Le naufrage d'une embarcation de fortune transportant des migrants tentant de rejoindre le Royaume-Uni par la Manche a fait au moins quatre morts mercredi 14 décembre, rappelant les dangers de ces traversées risquées mais toujours plus nombreuses.
A un moment où l'Angleterre et le nord de la France connaissent des températures très basses, la vaste opération coordonnée par les garde-côtes britanniques avec l'assistance de la Marine française a permis de secourir plus de 40 personnes, ont précisé les médias britanniques citant une source gouvernementale.
Un peu plus d'un an après un naufrage dans lequel 27 migrants avaient péri, le drame pose une nouvelle fois la question de la coordination et des responsabilités du Royaume-Uni et de la France sur ce dossier, au coeur de fréquentes tensions entre Londres et Paris.
"Quatre décès ont été confirmés à la suite de cet incident", a déclaré un porte-parole du gouvernement britannique tandis que le Premier ministre Rishi Sunak a exprimé son "chagrin" après cette "perte tragique de vies humaines".
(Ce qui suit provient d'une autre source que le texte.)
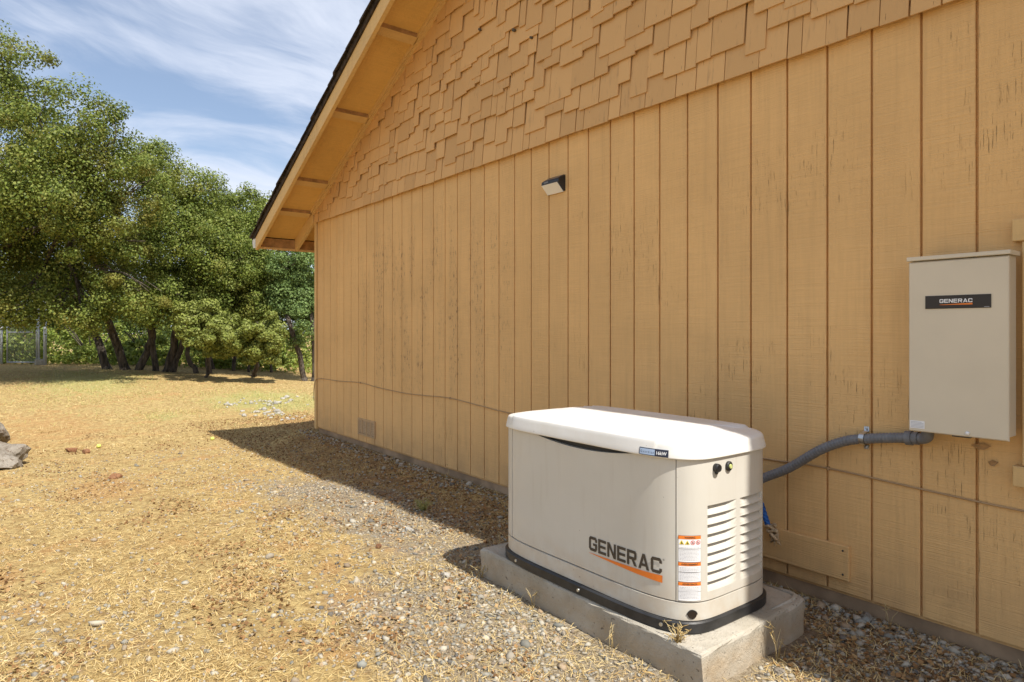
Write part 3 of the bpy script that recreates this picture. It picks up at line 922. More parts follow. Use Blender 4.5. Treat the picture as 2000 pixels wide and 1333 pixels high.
# lid
def lid():
    N = 420; spec = [(-.002, .811, 5), (-.0095, .8095, 5), (-.011, .811, 5), (-.011, .815, 5), (-.0085, .832, 5), (-.004, .858, 5), (-.002, .8690, 5), (.0005, .8745, 5), (.006, .8785, 5), (.014, .8808, 5), (.026, .8825, 5), (.05, .8855, 4.9), (.10, .888, 4.8), (.17, .8905, 4.5), (.25, .892, 4), (.30, .8925, 3)]
    b = MB(); V = []
    for (d, z, n) in spec:
        p = superellipse(GA-d, GB-d, N, n)
        for q in p:
            ax = abs(q[0]-GC[0])
            t = min(1, max(0, (ax-.452)/.010)); t = t*t*(3-2*t)
            k = min(1, max(0, (z-.80)/.08))
            dz = -(.008*t+.010*max(0, (ax-.46)/.15)**1.5*(ax > .46))*k
            qx, qy = q
            V.append((qx, qy-(0 if t > .5 else .0025*np.sign(qy-GC[1])*-1)*(d < .03), z+dz))
    fs = [(k*N+i, k*N+(i+1) % N, (k+1)*N+(i+1) % N, (k+1)*N+i) for k in range(len(spec)-1) for i in range(N)]
    b.add(V, fs, True)
    b.add(V[-N:], [tuple(range(N))], True)
    o = b.build('lid', M['lidpaint'], gen, GL)
    return o
lid_o = lid()
# lettering on the front
b = MB(); text_on_body(b, 'GENERAC', .100, .478, .3585, .4190, .0012, .036); b.build('brand_lettering', M['logo_dark'], gen, GL)
b = MB(); text_on_body(b, '®', .481, .489, .412, .420, .0012); b.build('registered_mark', M['logo_dark'], gen, GL)
b = MB(); patch(b, .100, .480, lambda s: .3465-(s-.10)/.38*.0205, lambda s: .3475+(s-.10)/.38*.0065, .0012, 16); b.build('orange_wedge', M['orange'], gen, GL)
# badge on the lid edge
def lid_pt(s, z, off=.0):
    return body(s, .0110+off-(max(0, z-.815)*.155))
b = MB()
def lid_patch(b, s0, s1, z0, z1, off, ns=6):
    V = []
    for i in range(ns+1):
        s = s0+(s1-s0)*i/ns
        for z in (z0, z1):
            x, y = lid_pt(s, z, off); V.append((float(x), float(y), z))
    b.add(V, [(2*i, 2*i+2, 2*i+3, 2*i+1) for i in range(ns)])
lid_patch(b, .386, .508, .8125, .8405, .0045); 
bd = b.build('lid_badge', M['badge_dark'], gen, GL)
b = MB(); lid_patch(b, .390, .455, .8155, .8375, .0056); b.build('badge_field', M['badge_blue'], bd, GL)
def lid_text(txt, s0, s1, z0, z1, off, mat, bold=0):
    V, Fc = text_geo(txt, bold); P = []
    for v in V:
        s = s0+v[0]*(s1-s0); z = z0+v[1]*(z1-z0); x, y = lid_pt(s, z, off); P.append((float(x), float(y), z))
    b = MB(); b.add(P, Fc); b.build('badge_lettering', mat, bd, GL)
lid_text('G u a r d i a n', .394, .452, .8220, .8310, .0064, M['badge_dark'])
lid_text('16kW', .462, .502, .8200, .8330, .0064, M['white'], .02)
# key lock cover and status light
def round_fit(name, s, z, r, mat, d=.016):
    xa, ya = body(s, .0); xb, yb = body(s, d)
    m = MB(); 
    m.tube([(xa, ya, z), (xa+(xb-xa)*.75, ya+(yb-ya)*.75, z), (xb, yb, z)], [r, r, r*.82], 20, smooth=False)
    return m.build(name, mat, gen, GL)
lk = round_fit('lock_cover', .703, .769, .0165, M['black'], .020)
xa, ya = body(.703, .006); m = MB(); m.tube([(xa, ya, .754), (xa, ya, .744)], [.009, .004], 8); m.build('lock_tab', M['black'], lk, GL)
st = round_fit('status_light', .782, .766, .0190, M['black'], .012)
xa, ya = body(.782, .011); xb, yb = body(.782, .016); m = MB(); m.tube([(xa, ya, .766), (xb, yb, .766)], [.0095, .008], 16, smooth=False); m.build('status_lens', M['lens'], st, GL)
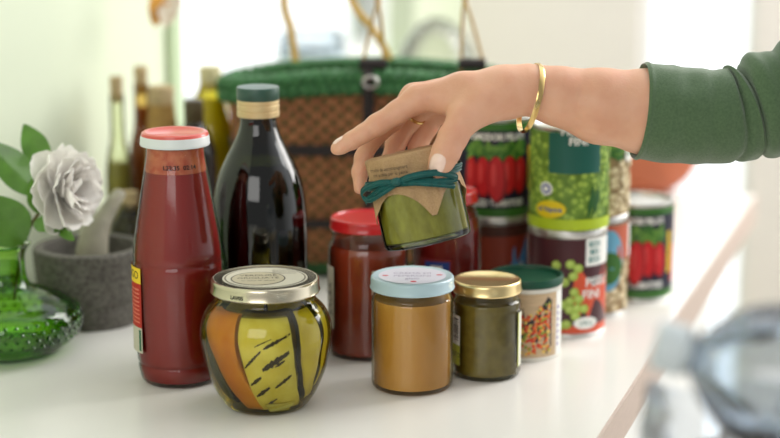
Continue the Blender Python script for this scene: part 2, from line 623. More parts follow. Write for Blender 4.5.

Le porte-parole a souligné que les autorités avaient été alertées à 3h05 GMT. Des images diffusées sur la chaîne de télévision Sky News montrent des migrants dans un canot pneumatique noir, visiblement bien trop petit pour transporter des dizaines de passagers, en train d'être secourus en pleine nuit.
Risque d'hypothermie
Depuis le début de l'année, près de 45.000 migrants ont effectué la dangereuse traversée dans ces eaux froides et très fréquentées, contre près de 30.000 l'année précédente. Des bateaux et des équipes de sauvetage de plusieurs villes du sud-est de l'Angleterre ont été mobilisés ainsi que deux hélicoptères britanniques et un hélicoptère de la Marine française, selon les garde-côtes.
L'association française d'aide aux migrants Utopia 56 a dit avoir été contactée dès 2h53, soit 1h53 GMT, au sujet d'un bateau en détresse par un message vocal avec une localisation dans les eaux françaises.
"A 3h40 (02h40 GMT), les garde-côtes français nous ont dit que c'étaient les Anglais qui s'en chargeaient", a raconté Nikolaï Posner, un responsable d'Utopia 56, précisant qu'on ne "pourra jamais être réellement sûr" qu'il s'agit du bateau ayant fait naufrage.
"Le risque d'hypothermie qui est suivie de la mort est extrêmement grand. Quand il y a ce genre de drame, on n'a pas le luxe d'attendre pour intervenir", a-t-il ajouté.
Système d'asile débordé
Dans la nuit du 23 au 24 novembre 2021, 27 migrants âgés de sept à 46 ans avaient péri dans le naufrage de leur bateau pneumatique en tentant de rejoindre l'Angleterre. Alors que l'enquête se poursuit, des documents dévoilés par le quotidien français Le Monde mettent en cause les secours français et britanniques, qui se sont renvoyé la balle sans porter assistance à l'embarcation.
Selon le Monde, ses passagers ont appelé à l'aide à une quinzaine de reprises les autorités françaises, en vain, suggérant que les secours français avaient attendu que les naufragés dérivent jusqu'aux eaux anglaises.
Un an plus tard, ce nouveau naufrage intervient au lendemain de l'annonce par le Premier ministre britannique d'un vaste paquet de mesures destinées à lutter contre l'immigration illégale. Le dossier est hautement sensible pour les conservateurs qui promettent depuis le Brexit de "reprendre le contrôle" des frontières alors que le nombre de ceux qui tentent de traverser la Manche n'a jamais été aussi élevé, débordant complètement le système des demandes d'asile.
Paris et Londres ont signé un accord mi-novembre qui prévoit notamment une enveloppe de 72,2 millions d'euros que devront verser les Britanniques en 2022-2023 à la France pour augmenter de 800 à 900 le nombre des policiers et gendarmes sur les plages françaises, d'où partent de nombreux migrants.
"Le fait de faire ce voyage par ces températures montre à quel point les gens sont désespérés", a réagi Alex Fraser, un responsable de la Croix Rouge britannique. "Tant que nous n'aurons pas plus d'itinéraires sûrs et accessibles pour les personnes demandant l'asile, nous risquons de voir davantage d'incidents de ce type".
Au moins 205 migrants sont morts ou ont été portés disparus en traversant la Manche depuis 2014, selon le Missing Migrants Project de l'Organisation internationale pour les migrations.